Heck, in the case of psionics the various psion disciplines were all keyed off different abilities, including strength, dexterity, and constitution. From all I've read about it, it was actually fairly balanced that way.
3.0 specialist disciplines were pretty balanced. Unfortunately, they were the ONLY part of 3.0 psionics that were. Wow, that system was messed up...especially in the case of a psionic character vs a non-psionic character...psionic combat was brutal on your PP total.
For the record, I have 2 groups that I play in. One, I'm a PC, and if you roll a 1 (only on attack rolls), you have to roll a DC10 dex check or drop your weapon. Minor. Doesn't make a HUGE difference in the game, especially since my PC can make that on a roll of 4+ for a total of a 3/4% chance per swing (thats .0075 or 1 in 133 chance) and he seldom attacks with his sling anyway. The other, I'm the DM, and we don't use any crit fumble rules. Roll a 1, auto-miss, that is all. And we don't miss it.
If a (variant) rule makes very little impact on your game, why even have it? If you like it, fine. If you've always just played that way, try a session without it and see if it makes the game any less suspenseful or exciting or fun. I bet most people wouldn't even miss it.

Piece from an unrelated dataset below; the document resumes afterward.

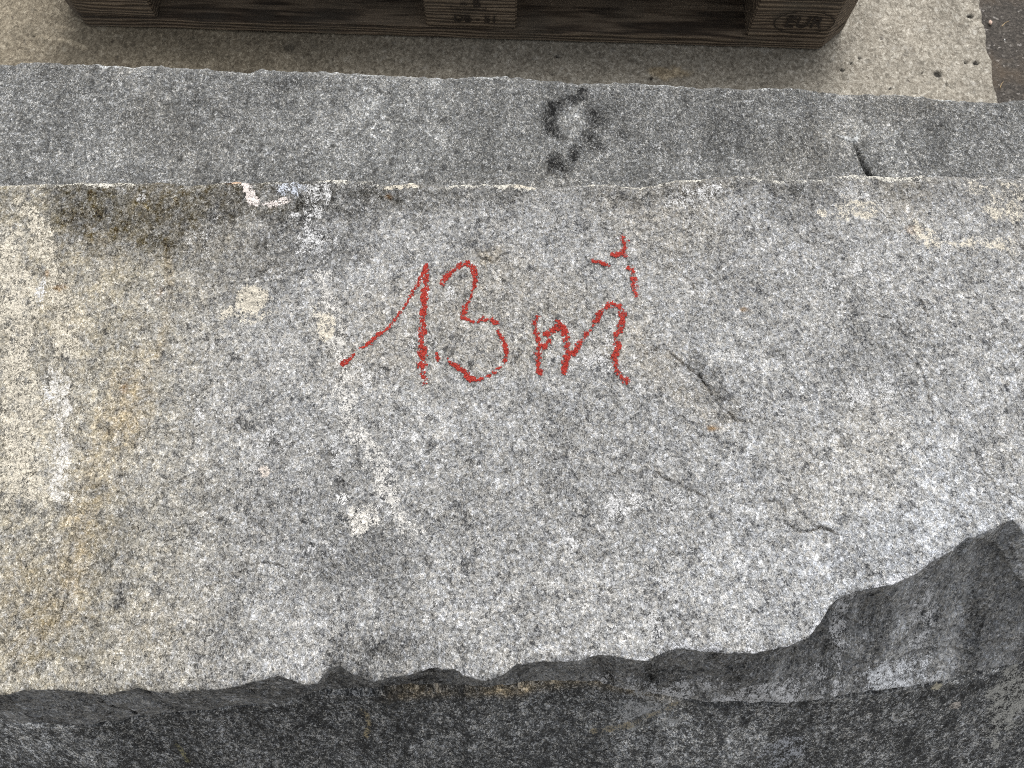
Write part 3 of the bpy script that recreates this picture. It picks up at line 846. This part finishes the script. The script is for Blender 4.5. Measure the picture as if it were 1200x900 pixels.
(xa, ya), (xb, yb_) = [tuple(float(c) for c in at(*p, 0.0)) for p in ((1150, 0), (1172, 118))]
slope = (xa - xb) / (ya - yb_)
def edge_x(y): return xb + slope * (y - yb_)
def build_pave():
    ys = np.concatenate([np.arange(-4, .74, .06), np.arange(.74, 1.2, .0022), np.arange(1.2, 5.0, .06)])
    K = 640
    left = -6.0
    cols = np.concatenate([np.linspace(left, -.86, 60)[:-1], np.linspace(-.86, 0.0, 380)])
    # columns follow the slanted joint
    rows = []
    for y in ys:
        ex = edge_x(y) + .0022 * vn(y * 60, 0, 0, 605) + .0012 * vn(y * 220, 0, 0, 606)
        xr = np.concatenate([np.linspace(left, -.86, 60)[:-1], np.linspace(-.86, ex, 700)])
        yy = np.full(xr.shape, y)
        z = .0012 * fbm(xr, yy, 0, 6, 3, 601) + .0006 * fbm(xr, yy, 0, 60, 3, 603) - .0015
        e = ex - xr
        z = z - .004 * np.clip(1 - e / .006, 0, 1) ** 2
        for px, py, rx, ry in PITS:
            cx, cy = at(px, py, 0)
            r = np.sqrt(((xr - cx) / rx) ** 2 + ((yy - cy) / ry) ** 2)
            z = z - .004 * sstep(1.1, .6, r)
        rows.append(np.stack([xr, yy, z], 1))
    co = np.stack(rows)       # [ny, nx, 3]
    # skirt
    ny, nx, _ = co.shape
    sk = co[:, -1:].copy(); sk[:, :, 2] = -.03; sk[:, :, 0] += .002
    co = np.concatenate([co, sk], 1); nx += 1
    idx = np.arange(ny * nx).reshape(ny, nx)
    q = np.stack([idx[:-1, :-1], idx[:-1, 1:], idx[1:, 1:], idx[1:, :-1]], -1).reshape(-1, 4)
    c = co.reshape(-1, 3); x, y, z = c.T
    me = grid_mesh('pavement', c, q)
    tint = np.ones((len(c), 3)) * (1 + .1 * fbm(x, y, 0, 5, 3, 611))[:, None]
    for i, (px, py, rx, ry) in enumerate(PITS):
        cx, cy = at(px, py, 0)
        r = np.sqrt(((x - cx) / rx) ** 2 + ((y - cy) / ry) ** 2) + .25 * fbm(x, y, 0, 120, 3, 613)
        tint *= (1 - .85 * sstep(1.15, .75, r))[:, None]
    def B(px, py, rx, ry, **k): return blob(x, y, px, py, rx, ry, z=0.0, **k)
    left_m = sstep(.1, -.5, x)
    tint = tint * lerp(np.ones((len(c), 3)), left_m, (.82, .77, .68))
    rgt = sstep(.42, .62, x)
    tint = tint * (1 + .12 * rgt)[:, None]
    for i, (pts, wd, a) in enumerate([([(70, 45), (85, 50), (100, 56)], 4, .5), ([(66, 30), (85, 34)], 3, .4), ([(40, 42), (60, 44)], 4, .3)]):
        P = [tuple(float(cc) for cc in at(px, py, 0)) for px, py in pts]
        d, s, t = seg_dist(x, y, P)
        tint = tint * (1 + a * sstep(1.3, .3, d / (wd * .00125) + .5 * fbm(x, y, 0, 90, 3, 620 + i)))[:, None]
    tint = tint * (1 - .5 * B(338, 55, 7, 5, seed=221))[:, None] * (1 - .25 * B(340, 52, 14, 12, seed=222, wob=.8))[:, None]
    tint = tint * lerp(np.ones((len(c), 3)), .5 * B(785, 85, 26, 10, seed=223, wob=.8), (1.15, .95, .62))
    t4 = np.ones((len(c), 4)); t4[:, :3] = np.clip(tint, .03, 2)
    set_attr(me, 'tint', t4)
    return me
PITS = [(1100, 86, .0068, .0062), (1133, 72, .0035, .004), (1145, 73, .005, .004), (1008, 67, .0028, .0028), (988, 81, .004, .003), (998, 73, .0025, .0025), (653, 65, .004, .003), (763, 91, .003, .003), (1044, 103, .003, .002),
        (39, 42, .002, .002), (1082, 85, .002, .002), (1110, 98, .002, .003), (1138, 18, .006, .004)]
tag(new_obj('pavement', build_pave(), concrete_mat()), kind='structure')

# ------------------------------------------------------------------ wooden pallet
def wood(name, tone=.85):
    m = NB(name)
    v = m.coord((3.0, 30, 30), warp=.35, wscale=2.2)
    v0 = m.coord()
    r = m.n('TexWave', wave_type='BANDS', bands_direction='Z')
    m.l(v, r.inputs['Vector'])
    r.inputs['Scale'].default_value = 1.6; r.inputs['Distortion'].default_value = 7; r.inputs['Detail'].default_value = 4; r.inputs['Detail Scale'].default_value = .7
    c = m.ramp(r.outputs[1], [(0, (.055, .039, .027)), (.5, (.16, .118, .082)), (1, (.30, .235, .17))])
    fib = m.noise(m.coord((14, 420, 420)), 1.0, 4, .65)
    c = m.mix(.8, c, m.ramp(fib, [(.3, .55), (.7, 1.3)]), 'MULTIPLY')
    c = m.mix(m.ramp(m.noise(v0, 12, 4), [(.45, 0.0), (.7, .6)]), c, (.11, .098, .08))
    c = m.mix(1.0, c, (tone, tone, tone), 'MULTIPLY')
    m.l(c, m.b.inputs['Base Color']); m.b.inputs['Roughness'].default_value = .85
    bp = m.n('Bump'); bp.inputs['Strength'].default_value = .6; bp.inputs['Distance'].default_value = .0015
    m.l(m.math('ADD', fib, r.outputs[1]), bp.inputs['Height']); m.l(bp.outputs[0], m.b.inputs['Normal'])
    return m.m
m_wood = wood('weathered_pallet_wood')
m_burn = NB('branded_mark'); m_burn.b.inputs['Base Color'].default_value = (.030, .022, .016, 1); m_burn.b.inputs['Roughness'].default_value = .9
m_burn = m_burn.m
m_nail = NB('rusty_nail'); m_nail.b.inputs['Base Color'].default_value = (.09, .05, .03, 1); m_nail.b.inputs['Metallic'].default_value = .6; m_nail.b.inputs['Roughness'].default_value = .7
m_nail = m_nail.m

def board(name, x0, x1, y0, y1, z0, z1, parent, corners=(), ch=.03, mat=None, seed=0, along='x'):
    """plank with its corners sawn off where listed ('fl','fr','bl','br'), edges slightly worn"""
    rnd = random.Random(seed)
    pts = []
    for key, cx, cy, sx, sy in (('fl', x0, y0, 1, 1), ('fr', x1, y0, -1, 1), ('br', x1, y1, -1, -1), ('bl', x0, y1, 1, -1)):
        if key in corners:
            a, b = (cx + sx * ch, cy), (cx, cy + sy * ch)
            pts += [b, a] if key in ('fl', 'br') else [a, b]
        else:
            pts.append((cx, cy))
    bm = bmesh.new()
    lo = [bm.verts.new((x, y, z0)) for x, y in pts]
    hi = [bm.verts.new((x, y, z1)) for x, y in pts]
    n = len(pts)
    bm.faces.new(lo[::-1]); bm.faces.new(hi)
    for i in range(n):
        bm.faces.new((lo[i], lo[(i + 1) % n], hi[(i + 1) % n], hi[i]))
    bmesh.ops.bevel(bm, geom=bm.edges[:], offset=.0022, segments=2, affect='EDGES')
    L = max(x1 - x0, y1 - y0)
    cuts = int(L / .05)
    for k in range(1, cuts):
        p = (x0 + (x1 - x0) * k / cuts, 0, 0) if (x1 - x0) >= (y1 - y0) else (0, y0 + (y1 - y0) * k / cuts, 0)
        nn = (1, 0, 0) if (x1 - x0) >= (y1 - y0) else (0, 1, 0)
        bmesh.ops.bisect_plane(bm, geom=bm.verts[:] + bm.edges[:] + bm.faces[:], plane_co=p, plane_no=nn)
    for v_ in bm.verts:
        n1 = float(vn(v_.co.x * 14 + seed, v_.co.y * 14, v_.co.z * 14, 700 + seed))
        v_.co.y += .0010 * n1
    me = bpy.data.meshes.new(name); bm.to_mesh(me); bm.free()
    return new_obj(name, me, mat or m_wood, parent)

bl = [float(c) for c in at(100, 31, 0.0)]
br = [float(c) for c in at(963, 59, 0.0)]
pal = bpy.data.objects.new('wooden_pallet', None); C.objects.link(pal)
ang = math.atan2(br[1] - bl[1], br[0] - bl[0])
mx, my = (bl[0] + br[0]) / 2, (bl[1] + br[1]) / 2
pal.location = (mx, my, 0.0006); pal.rotation_euler = (0, 0, ang)
tag(pal, 'dark weathered wooden pallet standing on the concrete behind the stone slabs', 'pallet')
half = math.hypot(br[0] - bl[0], br[1] - bl[1]) / 2 + .038
W = half * 2
s = -half
CH = .042
for k, (y0, y1, cn) in enumerate(((0, .100, ('fl', 'fr')), (.3275, .4725, ()), (.700, .800, ('bl', 'br')))):
    board('skid', s, half, y0, y1, 0, .022, pal, cn, CH, seed=k)
front_blocks = []
for j, (y0, y1) in enumerate(((0.001, .100), (.3275, .4725), (.700, .799))):
    for i, x0 in enumerate((s + .001, -.0385, half - .168)):
        cn = ()
        if j == 0: cn = ('fl',) if i == 0 else ('fr',) if i == 2 else ()
        if j == 2: cn = ('bl',) if i == 0 else ('br',) if i == 2 else ()
        b = board('block', x0, x0 + (.145 if i == 1 else .167), y0, y1, .0225, .100, pal, cn, CH - .002, seed=10 + 3 * j + i)
        if j == 0: front_blocks.append((x0, b))
for i, x0 in enumerate((s, -.0385, half - .145)):
    cn = ('fl', 'bl') if i == 0 else ('fr', 'br') if i == 2 else ()
    board('stringer', x0, x0 + .145, 0, .800, .1005, .1225, pal, cn, CH, seed=30 + i)
for i, (y0, y1) in enumerate(((0, .150), (.160, .310), (.320, .470), (.480, .630), (.640, .800))):  # unseen deck, boards widened to close gaps and keep the openings below dark
    cn = ('fl', 'fr') if i == 0 else ('bl', 'br') if i == 4 else ()
    board('deck_board', s, half, y0, y1, .123, .145, pal, cn, CH, seed=40 + i)

def burn(parent, text, x, z, size, y=-.0016, sx=1.0, shear=0):
    cu = bpy.data.curves.new('t', 'FONT'); cu.body = text; cu.size = size; cu.extrude = .0004; cu.shear = shear; cu.offset = .0003
    cu.align_x = 'CENTER'
    to = bpy.data.objects.new('t', cu); C.objects.link(to)
    dg = bpy.context.evaluated_depsgraph_get(); dg.update()
    me = bpy.data.meshes.new_from_object(to.evaluated_get(dg))
    bpy.data.objects.remove(to)
    co = np.zeros(len(me.vertices) * 3); me.vertices.foreach_get('co', co); co = co.reshape(-1, 3)
    out = np.stack([co[:, 0] * sx + x, y - co[:, 2], co[:, 1] + z], 1)
    me.vertices.foreach_set('co', out.ravel()); me.update()
    me.materials.clear()
    return me
def tube2d(pts, wd, y=-.0016):
    bm = bmesh.new()
    prev = None
    for i, (x, z) in enumerate(pts):
        a = pts[max(0, i - 1)]; b = pts[min(len(pts) - 1, i + 1)]
        dx, dz = b[0] - a[0], b[1] - a[1]; L = math.hypot(dx, dz) or 1
        nx, nz = -dz / L * wd / 2, dx / L * wd / 2
        cur = (bm.verts.new((x + nx, y, z + nz)), bm.verts.new((x - nx, y, z - nz)))
        if prev: bm.faces.new((prev[0], cur[0], cur[1], prev[1]))
        prev = cur
    me = bpy.data.meshes.new('m'); bm.to_mesh(me); bm.free()
    return me
def join(name, mes, mat, parent):
    bm = bmesh.new()
    for me in mes: bm.from_mesh(me)
    me = bpy.data.meshes.new(name); bm.to_mesh(me); bm.free()
    for p in me.polygons: p.material_index = 0
    return new_obj(name, me, mat, parent)
# oval mark on the right block
x0, b = front_blocks[2]
cx, cz = x0 + .080, .058
oval = [(cx + .046 * math.cos(a), cz + .023 * math.sin(a)) for a in np.linspace(0, 2 * math.pi, 49)]
join('branded_mark', [tube2d(oval, .0022), burn(b, 'EUR', cx, cz - .010, .031, sx=1.05)], m_burn, b)
# stamp on the middle block
x0, b = front_blocks[1]
cx = x0 + .075
join('branded_mark', [burn(b, 'B', cx + .008, .068, .020, sx=1.1), burn(b, '-', cx - .012, .068, .024, sx=1.6), tube2d([(cx - .032, .070), (cx - .032, .062), (cx + .022, .062), (cx + .022, .070)], .0022),
      burn(b, 'DB - 51', cx + .005, .038, .019, sx=1.15)], m_burn, b)

# nails on the stringer ends
# ------------------------------------------------------------------ straw and grit on the asphalt
m = NB('dry_straw'); m.b.inputs['Base Color'].default_value = (.42, .30, .15, 1); m.b.inputs['Roughness'].default_value = .7
m_straw = m.m
def straw(p0, p1, r, label, z=-.0095):
    a = at(*p0, z); b_ = at(*p1, z)
    bm = bmesh.new()
    A = np.array([float(a[0]), float(a[1]), z]); B = np.array([float(b_[0]), float(b_[1]), z])
    D = B - A; L = np.linalg.norm(D); D /= L
    S = np.array([-D[1], D[0], 0])
    prev = None
    for i in range(9):
        t = i / 8
        c = A + D * L * t + S * .0012 * math.sin(t * 3) + np.array([0, 0, .0006 * math.sin(t * math.pi) + .0004])
        rr = r * (1 - .6 * t)
        ring = [bm.verts.new(c + S * rr * math.cos(q) + np.array([0, 0, 1]) * rr * math.sin(q)) for q in (0, 1.05, 2.1, 3.14, 4.2, 5.25)]
        if prev:
            for k in range(6): bm.faces.new((prev[k], prev[(k + 1) % 6], ring[(k + 1) % 6], ring[k]))
        else: bm.faces.new(ring[::-1])
        prev = ring
    bm.faces.new(prev)
    me = bpy.data.meshes.new('dry_straw'); bm.to_mesh(me); bm.free()
    o = new_obj('dry_straw', me, m_straw)
    tag(o, label, 'straw', 'bits of dry straw on the dark ground')
straw((1174, 31), (1182, 25), .0007, 'short dry straw lying alone on the dark ground near the top right corner')
straw((1172, 103), (1176, 96), .0007, 'bit of dry straw where the concrete edge meets the blue grey stone block')
def pebble(px, py, r, col, label, z=-.010):
    X, Y = [float(c) for c in at(px, py, z)]
    bm = bmesh.new(); bmesh.ops.create_icosphere(bm, subdivisions=3, radius=r)
    for v_ in bm.verts:
        k = 1 + .25 * float(vn(v_.co.x / r * 1.3 + px, v_.co.y / r * 1.3, v_.co.z / r * 1.3, 811))
        v_.co.x *= k * .75; v_.co.y *= k * 1.15; v_.co.z *= k * .55
        v_.co.x += X; v_.co.y += Y; v_.co.z += z + r * .4
    me = bpy.data.meshes.new('pebble'); bm.to_mesh(me); bm.free()
    mm = NB('pebble_stone'); cc = mm.ramp(mm.noise(mm.coord(), 700, 3), [(.3, tuple(c * .7 for c in col)), (.7, col)]); mm.l(cc, mm.b.inputs['Base Color'])
    mm.b.inputs['Roughness'].default_value = .8
    tag(new_obj('pebble', me, mm.m), label, 'pebble')
pebble(1160, 27, .0036, (.70, .52, .42), 'small pinkish white pebble beside the concrete edge on the dark ground')
pebble(1177, 47, .0016, (.7, .7, .68), 'tiny white pebble on the dark ground beyond the concrete edge')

Its the same thing with Death by Massive Damage rules. Especially at higher levels, nearly every hit is 50+ damage, and even if you have a +14 Fort save, you still have a 5% chance to auto-die on nearly every hit. So what if a bad guy fails his every once in a while...he'd probably die anyway a 1/2 a round later. Its different from a death spell, since it could happen EVERY round, sometimes multiple times in a round. It just doesn't add that much more excitement to the game, and dying to a botched massive damage save is so anti-climactic. Another variant rule that I personally feel doesn't make the game any more fun, and in fact, often makes it less fun, and no one misses when you stop playing with it.